Per i tributi amministrati dall’agenzia delle Entrate, la possibilità di ricorrere al ravvedimento operoso prescinde dalla circostanza che la violazione sia già stata constatata o che siano iniziati accessi, ispezioni, verifiche o altre attività amministrative di accertamento delle quali il contribuente abbia avuto formale conoscenza.
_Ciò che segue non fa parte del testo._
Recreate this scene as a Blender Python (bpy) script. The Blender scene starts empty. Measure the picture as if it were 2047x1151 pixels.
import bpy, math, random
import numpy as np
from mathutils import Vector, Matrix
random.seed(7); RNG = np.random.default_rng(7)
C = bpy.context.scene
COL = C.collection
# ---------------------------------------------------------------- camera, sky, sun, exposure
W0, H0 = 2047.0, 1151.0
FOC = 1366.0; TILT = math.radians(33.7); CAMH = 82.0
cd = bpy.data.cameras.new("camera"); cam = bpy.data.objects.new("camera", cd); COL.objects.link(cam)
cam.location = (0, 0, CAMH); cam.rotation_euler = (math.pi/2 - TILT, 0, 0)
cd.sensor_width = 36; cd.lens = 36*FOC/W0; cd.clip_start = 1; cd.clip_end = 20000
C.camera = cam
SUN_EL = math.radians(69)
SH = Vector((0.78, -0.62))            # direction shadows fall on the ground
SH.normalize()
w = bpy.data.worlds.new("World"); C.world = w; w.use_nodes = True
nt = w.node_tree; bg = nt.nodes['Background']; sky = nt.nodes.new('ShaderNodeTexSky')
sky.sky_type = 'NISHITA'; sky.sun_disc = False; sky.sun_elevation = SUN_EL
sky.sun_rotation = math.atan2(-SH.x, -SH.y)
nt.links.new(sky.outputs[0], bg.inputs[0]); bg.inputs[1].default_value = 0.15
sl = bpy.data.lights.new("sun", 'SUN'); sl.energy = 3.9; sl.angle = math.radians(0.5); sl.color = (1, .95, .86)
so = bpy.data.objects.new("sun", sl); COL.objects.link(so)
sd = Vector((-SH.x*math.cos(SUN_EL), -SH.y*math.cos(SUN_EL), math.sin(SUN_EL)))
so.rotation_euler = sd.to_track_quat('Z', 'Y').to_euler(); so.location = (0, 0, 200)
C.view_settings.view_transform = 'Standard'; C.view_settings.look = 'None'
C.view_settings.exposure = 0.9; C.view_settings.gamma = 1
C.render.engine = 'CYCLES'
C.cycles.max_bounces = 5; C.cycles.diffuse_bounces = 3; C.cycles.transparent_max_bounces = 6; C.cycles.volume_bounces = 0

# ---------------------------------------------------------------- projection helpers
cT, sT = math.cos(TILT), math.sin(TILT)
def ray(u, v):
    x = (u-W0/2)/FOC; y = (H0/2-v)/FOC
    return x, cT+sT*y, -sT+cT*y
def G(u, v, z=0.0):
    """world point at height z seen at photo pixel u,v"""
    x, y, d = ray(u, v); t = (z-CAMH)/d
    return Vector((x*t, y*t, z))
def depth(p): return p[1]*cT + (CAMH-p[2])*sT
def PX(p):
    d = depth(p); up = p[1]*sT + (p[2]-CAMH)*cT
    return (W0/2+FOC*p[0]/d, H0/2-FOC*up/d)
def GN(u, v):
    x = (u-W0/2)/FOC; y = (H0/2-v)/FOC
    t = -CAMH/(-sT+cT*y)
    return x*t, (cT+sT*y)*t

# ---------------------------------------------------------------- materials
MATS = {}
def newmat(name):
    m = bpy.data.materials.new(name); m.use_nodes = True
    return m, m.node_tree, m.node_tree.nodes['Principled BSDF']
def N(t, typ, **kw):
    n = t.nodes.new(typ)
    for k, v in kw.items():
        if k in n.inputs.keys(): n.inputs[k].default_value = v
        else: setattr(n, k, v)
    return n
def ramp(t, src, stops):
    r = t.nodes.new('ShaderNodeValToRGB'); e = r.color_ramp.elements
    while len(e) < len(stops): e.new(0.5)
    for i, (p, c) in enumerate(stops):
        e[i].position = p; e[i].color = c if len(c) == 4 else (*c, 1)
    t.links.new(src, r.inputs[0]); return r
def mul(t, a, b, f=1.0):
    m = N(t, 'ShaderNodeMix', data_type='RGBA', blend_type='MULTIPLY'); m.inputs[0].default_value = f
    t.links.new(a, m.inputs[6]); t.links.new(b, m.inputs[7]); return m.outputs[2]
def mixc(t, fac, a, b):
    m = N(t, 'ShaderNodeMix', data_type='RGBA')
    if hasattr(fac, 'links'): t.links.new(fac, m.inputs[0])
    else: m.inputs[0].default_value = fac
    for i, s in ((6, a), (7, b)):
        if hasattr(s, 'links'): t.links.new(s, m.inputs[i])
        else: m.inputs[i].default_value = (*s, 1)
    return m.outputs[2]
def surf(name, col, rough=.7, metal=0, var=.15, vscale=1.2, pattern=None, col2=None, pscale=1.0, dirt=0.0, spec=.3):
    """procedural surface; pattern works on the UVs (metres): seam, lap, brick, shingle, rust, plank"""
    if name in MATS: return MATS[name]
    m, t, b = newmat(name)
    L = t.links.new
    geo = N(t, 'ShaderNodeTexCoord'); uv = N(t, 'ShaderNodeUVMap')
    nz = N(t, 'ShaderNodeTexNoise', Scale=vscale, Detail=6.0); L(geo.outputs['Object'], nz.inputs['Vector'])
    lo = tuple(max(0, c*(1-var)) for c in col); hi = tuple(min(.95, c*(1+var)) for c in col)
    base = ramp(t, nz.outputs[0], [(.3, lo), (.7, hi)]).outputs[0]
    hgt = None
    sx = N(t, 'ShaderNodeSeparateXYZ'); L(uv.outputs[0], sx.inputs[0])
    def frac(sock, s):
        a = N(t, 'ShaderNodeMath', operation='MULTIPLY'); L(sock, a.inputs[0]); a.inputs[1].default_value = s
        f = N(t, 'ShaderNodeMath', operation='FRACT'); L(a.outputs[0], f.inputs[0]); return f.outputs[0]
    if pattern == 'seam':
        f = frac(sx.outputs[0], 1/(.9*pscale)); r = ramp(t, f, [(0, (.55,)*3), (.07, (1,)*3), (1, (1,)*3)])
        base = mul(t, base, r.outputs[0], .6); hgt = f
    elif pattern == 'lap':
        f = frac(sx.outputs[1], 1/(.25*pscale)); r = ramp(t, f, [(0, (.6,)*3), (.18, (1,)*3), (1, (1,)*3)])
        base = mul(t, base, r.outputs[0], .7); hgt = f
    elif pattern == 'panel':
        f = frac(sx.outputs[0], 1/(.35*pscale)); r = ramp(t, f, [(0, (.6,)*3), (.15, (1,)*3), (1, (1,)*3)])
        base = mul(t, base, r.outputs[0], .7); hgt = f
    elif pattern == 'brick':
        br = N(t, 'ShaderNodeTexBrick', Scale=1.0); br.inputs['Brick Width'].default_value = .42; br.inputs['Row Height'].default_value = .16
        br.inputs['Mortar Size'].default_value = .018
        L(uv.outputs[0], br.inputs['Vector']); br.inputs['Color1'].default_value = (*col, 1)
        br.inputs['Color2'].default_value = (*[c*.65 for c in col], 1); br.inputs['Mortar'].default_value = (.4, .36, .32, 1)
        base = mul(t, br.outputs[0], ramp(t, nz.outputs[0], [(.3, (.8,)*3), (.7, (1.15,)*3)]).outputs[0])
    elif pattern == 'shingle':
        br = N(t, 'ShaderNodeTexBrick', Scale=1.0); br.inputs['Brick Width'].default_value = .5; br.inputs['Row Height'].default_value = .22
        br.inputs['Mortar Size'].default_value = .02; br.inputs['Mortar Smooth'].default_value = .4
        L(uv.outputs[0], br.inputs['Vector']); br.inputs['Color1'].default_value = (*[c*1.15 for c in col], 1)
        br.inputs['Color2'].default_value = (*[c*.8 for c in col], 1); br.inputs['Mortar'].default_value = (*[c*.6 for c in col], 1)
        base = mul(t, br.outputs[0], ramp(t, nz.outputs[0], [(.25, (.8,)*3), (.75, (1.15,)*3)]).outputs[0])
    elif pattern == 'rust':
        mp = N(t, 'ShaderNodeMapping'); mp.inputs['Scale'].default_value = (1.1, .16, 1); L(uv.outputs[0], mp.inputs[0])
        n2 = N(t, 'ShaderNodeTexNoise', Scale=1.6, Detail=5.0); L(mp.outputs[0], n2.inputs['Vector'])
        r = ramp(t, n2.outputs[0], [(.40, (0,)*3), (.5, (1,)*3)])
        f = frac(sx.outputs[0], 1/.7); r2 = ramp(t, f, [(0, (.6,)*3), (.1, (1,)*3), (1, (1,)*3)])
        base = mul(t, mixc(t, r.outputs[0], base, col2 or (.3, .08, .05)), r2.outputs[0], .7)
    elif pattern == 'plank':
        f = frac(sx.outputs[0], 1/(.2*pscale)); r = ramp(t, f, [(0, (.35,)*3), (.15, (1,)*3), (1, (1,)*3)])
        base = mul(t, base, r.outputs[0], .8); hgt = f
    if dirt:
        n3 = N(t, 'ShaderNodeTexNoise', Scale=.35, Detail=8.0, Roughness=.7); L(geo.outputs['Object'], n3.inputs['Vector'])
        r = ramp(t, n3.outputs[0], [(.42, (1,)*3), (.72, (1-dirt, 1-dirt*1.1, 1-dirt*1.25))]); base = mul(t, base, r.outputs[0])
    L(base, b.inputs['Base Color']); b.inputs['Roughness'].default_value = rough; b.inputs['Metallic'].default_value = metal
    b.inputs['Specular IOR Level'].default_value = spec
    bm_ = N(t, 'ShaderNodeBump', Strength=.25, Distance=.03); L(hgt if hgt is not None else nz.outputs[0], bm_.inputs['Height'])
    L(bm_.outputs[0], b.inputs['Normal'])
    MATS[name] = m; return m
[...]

Resta comunque fermo il “limite invalicabile” dell’avvenuta notifica di atti di liquidazione e di accertamento, comprese le comunicazioni in base agli articoli 36-bis e 36-ter, Dpr 600/73 e 54-bis, Dpr 633/72: in presenza di tali atti, quindi, è precluso l’accesso al ravvedimento. Questo principio è stato affermato dalla quinta sezione tributaria della Corte di Cassazione con l’ordinanza 19 ottobre 2022, n. 37940, depositata lo scorso 28 dicembre.

Per comprendere le conclusioni cui sono approdati i giudici, occorre prendere le mosse dal primo comma, primo periodo, dell’articolo 13, Dlgs 18 dicembre 1997, n. 472, ai sensi del quale la riduzione della sanzione in applicazione dell’istituto del ravvedimento opera «sempreché la violazione non sia stata già constatata e comunque non siano iniziati accessi, ispezioni, verifiche o altre attività amministrative di accertamento delle quali l’autore o i soggetti solidalmente obbligati, abbiano avuto formale conoscenza».
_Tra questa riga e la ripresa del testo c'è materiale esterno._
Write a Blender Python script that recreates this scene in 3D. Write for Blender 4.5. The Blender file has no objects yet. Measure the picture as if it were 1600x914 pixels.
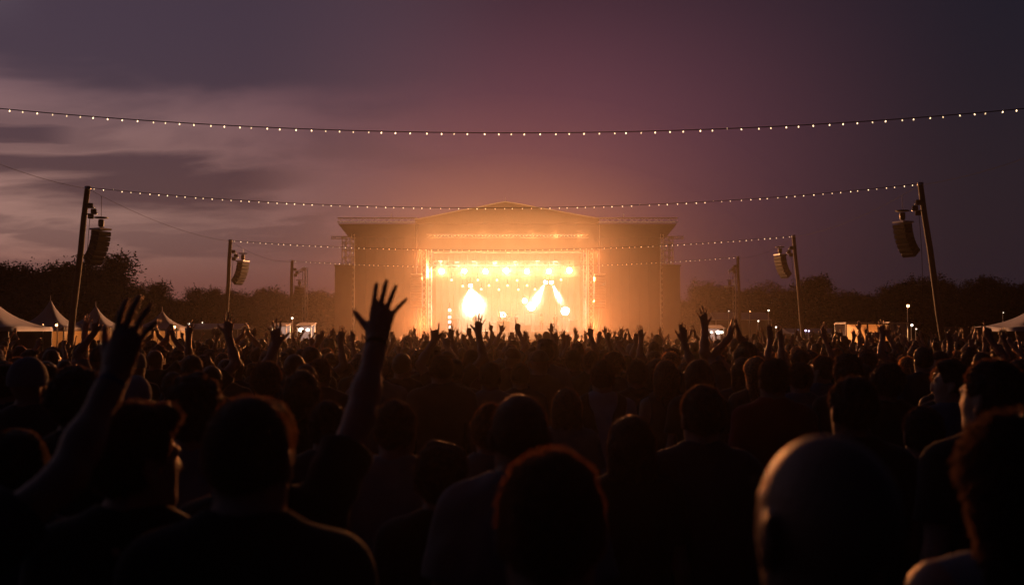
import bpy, math, random
import numpy as np
from mathutils import Vector, Matrix, Euler

random.seed(7); RNG = np.random.default_rng(11)
SC = bpy.context.scene
COL = SC.collection
PI = math.pi
R = math.radians

# ------------------------------------------------------------------ camera (a raised view over the heads of the crowd)
CAM = Vector((0.0, 0.0, 1.97)); PITCH = R(2.13); FPX = 1556.0
def P(px, py, d):
    """world point at depth y=d for a photo pixel (1600 wide)"""
    xc = (px - 800) / FPX; yc = (457 - py) / FPX
    v = Vector((xc, math.cos(PITCH) - yc * math.sin(PITCH), math.sin(PITCH) + yc * math.cos(PITCH)))
    return CAM + v * (d / v.y)
cam_data = bpy.data.cameras.new('camera'); cam = bpy.data.objects.new('camera', cam_data); COL.objects.link(cam)
cam.location = CAM; cam.rotation_euler = (PI / 2 + PITCH, 0, 0)
cam_data.lens = 35; cam_data.sensor_width = 36; cam_data.clip_start = 0.05; cam_data.clip_end = 3000
cam_data.dof.use_dof = True; cam_data.dof.focus_distance = 55; cam_data.dof.aperture_fstop = 2.7; cam_data.dof.aperture_blades = 9
SC.camera = cam

# ------------------------------------------------------------------ object helpers
def props(o, label=None, cat=None, group=None, kind=None):
    if label: o['label'] = label
    if cat: o['category'] = cat
    if group: o['group'] = group
    if kind: o['kind'] = kind
    return o
def thing(name, label, cat, loc=(0, 0, 0), rotz=0.0, group=None):
    o = bpy.data.objects.new(name, None); COL.objects.link(o); o.empty_display_size = .2
    o.location = loc; o.rotation_euler = (0, 0, rotz)
    return props(o, label, cat, group)
def link(name, me, parent=None, loc=None, rot=None, color=None):
    o = bpy.data.objects.new(name, me); COL.objects.link(o)
    if parent is not None: o.parent = parent
    if loc is not None: o.location = loc
    if rot is not None: o.rotation_euler = rot
    if color is not None: o.color = color
    return o
def np_mesh(name, verts, quads, mat=None, smooth=True, mat2=None, nq=None):
    me = bpy.data.meshes.new(name)
    verts = np.asarray(verts, np.float32); quads = np.asarray(quads, np.int32)
    nv, nf, k = len(verts), len(quads), quads.shape[1]
    me.vertices.add(nv); me.vertices.foreach_set('co', verts.ravel())
    me.loops.add(nf * k); me.loops.foreach_set('vertex_index', quads.ravel())
    me.polygons.add(nf); me.polygons.foreach_set('loop_start', np.arange(0, nf * k, k, dtype=np.int32))
    me.polygons.foreach_set('use_smooth', np.full(nf, smooth, bool))
    if mat: me.materials.append(mat)
    if mat2: me.materials.append(mat2); me.polygons.foreach_set('material_index', (np.arange(nf) >= nf - nq).astype(np.int32))
    me.update(calc_edges=True)
    return me

class MB:
    """collects simple solids and links them as ONE mesh"""
    def __init__(s): s.v = []; s.f = []
    def add(s, v, f):
        n = len(s.v); s.v += [tuple(p) for p in v]; s.f += [tuple(i + n for i in q) for q in f]
    def box(s, c, size, rot=None, bev=0.0):
        c = Vector(c); h = [x / 2 for x in size]
        M = rot.to_matrix() if isinstance(rot, Euler) else (rot if rot is not None else Matrix.Identity(3))
        if bev <= 0:
            vs = [c + M @ Vector((x * h[0], y * h[1], z * h[2])) for x in (-1, 1) for y in (-1, 1) for z in (-1, 1)]
            s.add(vs, [(0, 1, 3, 2), (4, 6, 7, 5), (0, 4, 5, 1), (2, 3, 7, 6), (0, 2, 6, 4), (1, 5, 7, 3)])
        else:
            b = min(bev, min(h) * .9); pts = []
            for x in (-1, 1):
                for y in (-1, 1):
                    for z in (-1, 1):
                        pts.append(((x * h[0], y * (h[1] - b), z * (h[2] - b)), (x * (h[0] - b), y * h[1], z * (h[2] - b)), (x * (h[0] - b), y * (h[1] - b), z * h[2])))
            vs = [c + M @ Vector(p) for t in pts for p in t]
            I = lambda x, y, z, a: ((x * 4 + y * 2 + z) * 3 + a)
            F = [(I(0,0,0,0), I(0,0,1,0), I(0,1,1,0), I(0,1,0,0)), (I(1,0,0,0), I(1,1,0,0), I(1,1,1,0), I(1,0,1,0)),
                 (I(0,0,0,1), I(1,0,0,1), I(1,0,1,1), I(0,0,1,1)), (I(0,1,0,1), I(0,1,1,1), I(1,1,1,1), I(1,1,0,1)),
                 (I(0,0,0,2), I(0,1,0,2), I(1,1,0,2), I(1,0,0,2)), (I(0,0,1,2), I(1,0,1,2), I(1,1,1,2), I(0,1,1,2))]
            for y in (0, 1):
                for z in (0, 1):
                    F.append((I(0,y,z,1), I(1,y,z,1), I(1,y,z,2), I(0,y,z,2)))
                    F.append((I(y,0,z,0), I(y,1,z,0), I(y,1,z,2), I(y,0,z,2)))
                    F.append((I(y,z,0,0), I(y,z,1,0), I(y,z,1,1), I(y,z,0,1)))
            for x in (0, 1):
                for y in (0, 1):
                    for z in (0, 1): F.append((I(x,y,z,0), I(x,y,z,1), I(x,y,z,2)))
            s.add(vs, F)
        return s
    def tube(s, pts, r, n=6, r1=None, cap=True):
        pts = [Vector(p) for p in pts]; m = len(pts); rings = []
        for i, p in enumerate(pts):
            d = (pts[min(i + 1, m - 1)] - pts[max(i - 1, 0)]).normalized()
            u = d.cross(Vector((0, 0, 1)) if abs(d.z) < .9 else Vector((0, 1, 0))).normalized(); w = d.cross(u)
            rr = r if r1 is None else r + (r1 - r) * i / (m - 1)
            rings.append([p + (u * math.cos(2 * PI * k / n) + w * math.sin(2 * PI * k / n)) * rr for k in range(n)])
        vs = [q for ring in rings for q in ring]
        fs = [(i * n + k, i * n + (k + 1) % n, (i + 1) * n + (k + 1) % n, (i + 1) * n + k) for i in range(m - 1) for k in range(n)]
        if cap: fs += [tuple(range(n))[::-1], tuple((m - 1) * n + k for k in range(n))]
        s.add(vs, fs); return s
    def lathe(s, prof, c=(0, 0, 0), n=12, M=None):
        c = Vector(c); M = M or Matrix.Identity(3); m = len(prof)
        vs = [c + M @ Vector((r * math.cos(2 * PI * k / n), r * math.sin(2 * PI * k / n), z)) for r, z in prof for k in range(n)]
        fs = [(i * n + k, i * n + (k + 1) % n, (i + 1) * n + (k + 1) % n, (i + 1) * n + k) for i in range(m - 1) for k in range(n)]
        s.add(vs, fs); return s
    def truss(s, a, b, w, r=.025, step=None, sides=4, tri=False):
        a, b = Vector(a), Vector(b); d = (b - a); L = d.length; d.normalize()
        u = d.cross(Vector((0, 0, 1)) if abs(d.z) < .9 else Vector((0, 1, 0))).normalized(); v = d.cross(u)
        off = [(u * x + v * y) * w / 2 for x, y in ((-1, -1), (1, -1), (1, 1), (-1, 1))]
        for o in off: s.tube([a + o, b + o], r, 5)
        k = max(2, int(L / (step or w)))
        for i in range(k):
            p, q = a + d * L * i / k, a + d * L * (i + 1) / k
            for j in range(4):
                o1, o2 = off[j], off[(j + 1) % 4]
                s.tube([p + (o1 if i % 2 else o2), q + (o2 if i % 2 else o1)], r * .6, 4, cap=False)
        return s
    def mesh(s, name, mat, smooth=False):
        me = bpy.data.meshes.new(name); me.from_pydata(s.v, [], s.f); me.update()
        if mat: me.materials.append(mat)
        if smooth: me.polygons.foreach_set('use_smooth', [True] * len(me.polygons))
        return me
    def build(s, name, mat, parent=None, smooth=False, loc=None):
        return link(name, s.mesh(name, mat, smooth), parent, loc)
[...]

La regola appena esposta incontra un’importante deroga nel successivo comma 1-ter del medesimo articolo 1, Dlgs 472/1997, secondo cui «non opera la preclusione di cui al comma 1» - vale a dire, l’impossibilità di accedere al ravvedimento qualora il contribuente abbia avuto formale conoscenza dell’avvio di una verifica fiscale – per i tributi amministrati dall’agenzia delle Entrate, fatta salva la notifica di atti di liquidazione e di accertamento, comprese le comunicazioni di cui ai richiamati articoli 36-bis e 36-ter, Dpr 600/73, e 54-bis, Dpr 633/72. Per espressa previsione normativa, la medesima preclusione non opera neppure per i tributi doganali e le accise.

Quella della Cassazione appare una lettura del tutto coerente con la circolare dell’agenzia delle Entrate 12 maggio 2022, n. 11/E, interpretativa dei richiamati commi 1 e 1-ter dell’articolo 13, Dlgs 472/1997, alla luce delle novità introdotte in materia di ravvedimento dalla legge 23/12/2014, n. 190 (legge di Stabilità 2015).

Il legislatore ha quindi ampliato sotto il profilo temporale l’utilizzabilità del ravvedimento fino alla scadenza dei termini di accertamento (oltre che il novero dei comportamenti oggetto di ravvedimento). Con la pronuncia in commento la Corte ha inoltre sottolineato che anche sotto il profilo penale, coerentemente, il legislatore ammette la possibilità di accedere all’istituto sanzionatorio agevolato anche in presenza di una condotta dichiarativa fraudolenta.

Dal combinato disposto degli articoli 13 e 13-bis, comma 2, Dlgs 10/3/2000, n. 74, invero, emerge che, disciplinando gli effetti penali prodotti dal ravvedimento mediante integrale pagamento degli importi dovuti – prima e dopo l’avvio di qualunque attività istruttoria, salva la preclusione derivante dalla notifica di atti impositivi, «la norma – hanno evidenziato i giudici di legittimità – ammette di fatto la legittimità del ravvedimento stesso anche sotto il profilo sanzionatorio amministrativo e la conseguente estinzione delle sanzioni oltre alla definizione del dovuto per tributi».